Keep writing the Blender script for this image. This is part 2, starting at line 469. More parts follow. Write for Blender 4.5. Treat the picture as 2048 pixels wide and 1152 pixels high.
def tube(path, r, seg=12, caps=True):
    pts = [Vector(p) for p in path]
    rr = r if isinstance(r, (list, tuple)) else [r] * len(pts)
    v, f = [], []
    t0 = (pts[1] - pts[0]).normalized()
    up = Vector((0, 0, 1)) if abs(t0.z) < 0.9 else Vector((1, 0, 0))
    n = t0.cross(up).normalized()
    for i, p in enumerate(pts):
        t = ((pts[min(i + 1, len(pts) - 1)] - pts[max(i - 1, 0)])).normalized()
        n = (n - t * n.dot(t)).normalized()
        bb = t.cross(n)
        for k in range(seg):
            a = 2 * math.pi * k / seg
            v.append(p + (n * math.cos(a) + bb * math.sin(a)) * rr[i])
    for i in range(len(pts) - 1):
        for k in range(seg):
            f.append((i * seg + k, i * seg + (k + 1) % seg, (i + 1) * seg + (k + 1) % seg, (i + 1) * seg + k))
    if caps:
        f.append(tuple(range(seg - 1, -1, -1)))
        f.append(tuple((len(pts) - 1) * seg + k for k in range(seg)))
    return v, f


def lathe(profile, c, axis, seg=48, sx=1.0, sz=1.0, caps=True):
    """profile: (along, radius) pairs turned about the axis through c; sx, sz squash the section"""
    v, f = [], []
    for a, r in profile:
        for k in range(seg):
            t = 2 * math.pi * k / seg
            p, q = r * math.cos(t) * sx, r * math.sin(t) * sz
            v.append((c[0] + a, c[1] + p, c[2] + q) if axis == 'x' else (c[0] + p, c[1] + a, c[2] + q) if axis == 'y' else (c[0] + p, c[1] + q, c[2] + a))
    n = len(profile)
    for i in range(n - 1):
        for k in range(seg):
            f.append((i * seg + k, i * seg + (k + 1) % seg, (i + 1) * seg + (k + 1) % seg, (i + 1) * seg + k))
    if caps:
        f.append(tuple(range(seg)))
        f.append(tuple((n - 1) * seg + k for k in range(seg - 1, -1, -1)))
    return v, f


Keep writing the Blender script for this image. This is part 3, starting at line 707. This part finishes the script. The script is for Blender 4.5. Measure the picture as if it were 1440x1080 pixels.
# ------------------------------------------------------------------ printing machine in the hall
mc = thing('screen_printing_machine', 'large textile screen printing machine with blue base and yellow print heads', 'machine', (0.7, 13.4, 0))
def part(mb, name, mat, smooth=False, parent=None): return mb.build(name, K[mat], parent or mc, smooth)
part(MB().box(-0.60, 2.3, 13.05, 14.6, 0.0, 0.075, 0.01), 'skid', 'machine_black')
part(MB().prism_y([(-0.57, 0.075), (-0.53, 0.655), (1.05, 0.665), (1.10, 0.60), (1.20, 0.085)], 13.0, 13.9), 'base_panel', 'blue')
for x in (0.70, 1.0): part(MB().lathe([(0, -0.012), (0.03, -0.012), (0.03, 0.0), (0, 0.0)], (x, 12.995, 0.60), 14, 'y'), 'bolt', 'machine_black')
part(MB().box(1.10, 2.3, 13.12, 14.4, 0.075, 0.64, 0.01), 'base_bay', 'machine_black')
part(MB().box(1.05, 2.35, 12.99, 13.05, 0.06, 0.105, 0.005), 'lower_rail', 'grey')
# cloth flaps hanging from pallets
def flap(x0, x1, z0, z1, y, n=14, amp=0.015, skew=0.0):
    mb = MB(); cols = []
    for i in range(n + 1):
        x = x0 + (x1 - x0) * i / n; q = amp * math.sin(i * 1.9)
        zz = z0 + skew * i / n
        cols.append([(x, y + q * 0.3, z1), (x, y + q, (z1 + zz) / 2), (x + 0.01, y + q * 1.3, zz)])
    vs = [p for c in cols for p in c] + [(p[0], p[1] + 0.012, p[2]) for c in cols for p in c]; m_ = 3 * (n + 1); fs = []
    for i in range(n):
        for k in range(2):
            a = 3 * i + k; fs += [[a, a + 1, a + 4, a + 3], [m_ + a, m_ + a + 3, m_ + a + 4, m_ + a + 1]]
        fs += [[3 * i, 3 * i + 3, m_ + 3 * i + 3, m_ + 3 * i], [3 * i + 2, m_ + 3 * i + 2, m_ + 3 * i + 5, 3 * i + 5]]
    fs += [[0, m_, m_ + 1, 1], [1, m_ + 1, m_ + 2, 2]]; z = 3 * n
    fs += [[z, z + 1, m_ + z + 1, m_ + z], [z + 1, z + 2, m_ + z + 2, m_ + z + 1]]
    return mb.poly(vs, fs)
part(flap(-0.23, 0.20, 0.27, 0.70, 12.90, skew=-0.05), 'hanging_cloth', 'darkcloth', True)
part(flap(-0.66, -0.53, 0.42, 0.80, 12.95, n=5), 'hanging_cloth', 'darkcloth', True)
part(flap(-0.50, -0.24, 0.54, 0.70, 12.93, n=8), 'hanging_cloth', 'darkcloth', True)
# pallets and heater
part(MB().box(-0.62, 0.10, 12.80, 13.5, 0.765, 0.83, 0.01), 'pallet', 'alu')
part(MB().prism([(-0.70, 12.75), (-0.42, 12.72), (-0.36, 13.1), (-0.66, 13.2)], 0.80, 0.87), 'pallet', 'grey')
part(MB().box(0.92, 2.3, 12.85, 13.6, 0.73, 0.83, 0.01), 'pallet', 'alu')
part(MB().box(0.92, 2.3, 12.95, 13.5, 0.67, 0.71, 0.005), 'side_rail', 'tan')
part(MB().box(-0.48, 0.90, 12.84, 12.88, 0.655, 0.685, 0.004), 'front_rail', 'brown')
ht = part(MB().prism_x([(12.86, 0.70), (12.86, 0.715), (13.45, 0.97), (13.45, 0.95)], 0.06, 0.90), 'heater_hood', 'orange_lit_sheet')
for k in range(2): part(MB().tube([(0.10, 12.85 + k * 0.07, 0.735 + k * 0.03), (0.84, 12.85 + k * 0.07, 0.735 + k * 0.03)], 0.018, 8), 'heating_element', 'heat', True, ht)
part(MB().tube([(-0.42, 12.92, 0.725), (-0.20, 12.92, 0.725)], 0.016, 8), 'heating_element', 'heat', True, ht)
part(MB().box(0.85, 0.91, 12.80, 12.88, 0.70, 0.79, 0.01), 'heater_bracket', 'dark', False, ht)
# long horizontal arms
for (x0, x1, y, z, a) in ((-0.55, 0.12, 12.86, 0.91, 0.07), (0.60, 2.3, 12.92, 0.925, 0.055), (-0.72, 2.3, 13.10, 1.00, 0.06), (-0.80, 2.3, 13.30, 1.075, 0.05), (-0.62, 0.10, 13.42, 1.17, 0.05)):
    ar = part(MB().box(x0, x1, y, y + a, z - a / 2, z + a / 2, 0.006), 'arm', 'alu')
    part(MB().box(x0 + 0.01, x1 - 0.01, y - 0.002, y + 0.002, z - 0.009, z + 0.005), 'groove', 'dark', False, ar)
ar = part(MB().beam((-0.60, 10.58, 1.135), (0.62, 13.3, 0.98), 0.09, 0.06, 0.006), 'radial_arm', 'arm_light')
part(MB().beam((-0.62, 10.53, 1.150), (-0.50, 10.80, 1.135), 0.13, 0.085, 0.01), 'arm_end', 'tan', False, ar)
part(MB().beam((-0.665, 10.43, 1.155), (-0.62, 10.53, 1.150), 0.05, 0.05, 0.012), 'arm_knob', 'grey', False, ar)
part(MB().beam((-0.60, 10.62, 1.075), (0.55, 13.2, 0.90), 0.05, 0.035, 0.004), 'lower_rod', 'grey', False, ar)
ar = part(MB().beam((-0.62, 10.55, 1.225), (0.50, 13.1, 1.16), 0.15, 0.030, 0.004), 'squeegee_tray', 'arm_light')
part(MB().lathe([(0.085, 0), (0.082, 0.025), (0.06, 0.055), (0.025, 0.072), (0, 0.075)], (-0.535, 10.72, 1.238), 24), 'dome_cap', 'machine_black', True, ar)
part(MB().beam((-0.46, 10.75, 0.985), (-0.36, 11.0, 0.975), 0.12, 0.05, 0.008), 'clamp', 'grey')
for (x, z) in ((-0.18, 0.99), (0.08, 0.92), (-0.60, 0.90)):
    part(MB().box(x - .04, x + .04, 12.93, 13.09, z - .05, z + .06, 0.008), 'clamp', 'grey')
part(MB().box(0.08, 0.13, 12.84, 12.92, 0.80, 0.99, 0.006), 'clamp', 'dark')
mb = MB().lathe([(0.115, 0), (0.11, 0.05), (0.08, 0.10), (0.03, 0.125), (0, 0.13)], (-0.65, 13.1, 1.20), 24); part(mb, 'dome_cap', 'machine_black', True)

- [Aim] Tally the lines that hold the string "starting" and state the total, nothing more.

- [Complete answer] 2